[Date Prev][Date Next][Thread Prev][Thread Next][Date Index][Thread Index]

Re: Authentication and email



At 8:09 PM +0200 2/8/03, Gonzalo Camarillo wrote:
Once you can authenticate a user, the spamer needs to really subscribe
to the mailing list in order to send SPAM. Right now, using a forgued
From field is enough. No subscription needed.
Of course. But you are ignoring the contrapositive: no one can post
to an IETF mailing list without using S/MIME. You can't post from any
of the current Web-based mail systems. You can't post from kiosk.
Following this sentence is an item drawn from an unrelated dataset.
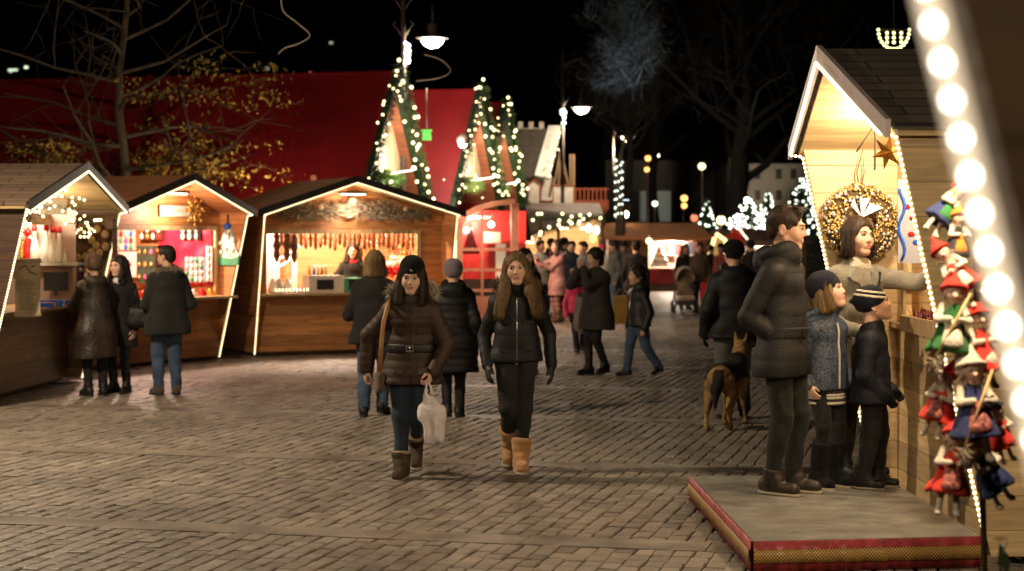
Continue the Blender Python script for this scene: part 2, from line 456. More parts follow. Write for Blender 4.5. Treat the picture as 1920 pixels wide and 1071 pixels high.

You
can't post from a new computer until you have copied your S/MIME keys
to the new system (and we all know how easy that is, don't we?).

Does that serve the IETF well? Is the cost worth the benefit? Are
there other ways that reach the benefit that have different costs?

And even if you believe that authentication of users buys you nothing
regarding SPAM prevention, at least we would be *implementing* security
int he IETF mailing lists, which was Dean's original argument.
Why? What transpires on IETF lists that need any security? If some
people want to sign their messages, they can do that (and often do).
What you are proposing forces everyone to use security for no stated
value.

Any user agent that can send instant messages using SIP, MUST implement
S/MIME... if we believe that it is acceptable to send emails to the IETF
mailing lists without using any kind of security, why do we mandate
S/MIME for instant messages? That was the issue Dean was talking about.
3GPP was strongly opposed to that MUST S/MIME, but we insisted that it
had to be in the spec.
Ah, now *there's* a topic worthy of IETF-wide discussion! Where was
the security needed? What are the attack scenarios? Could it have
been implemented optionally, like we have in mail?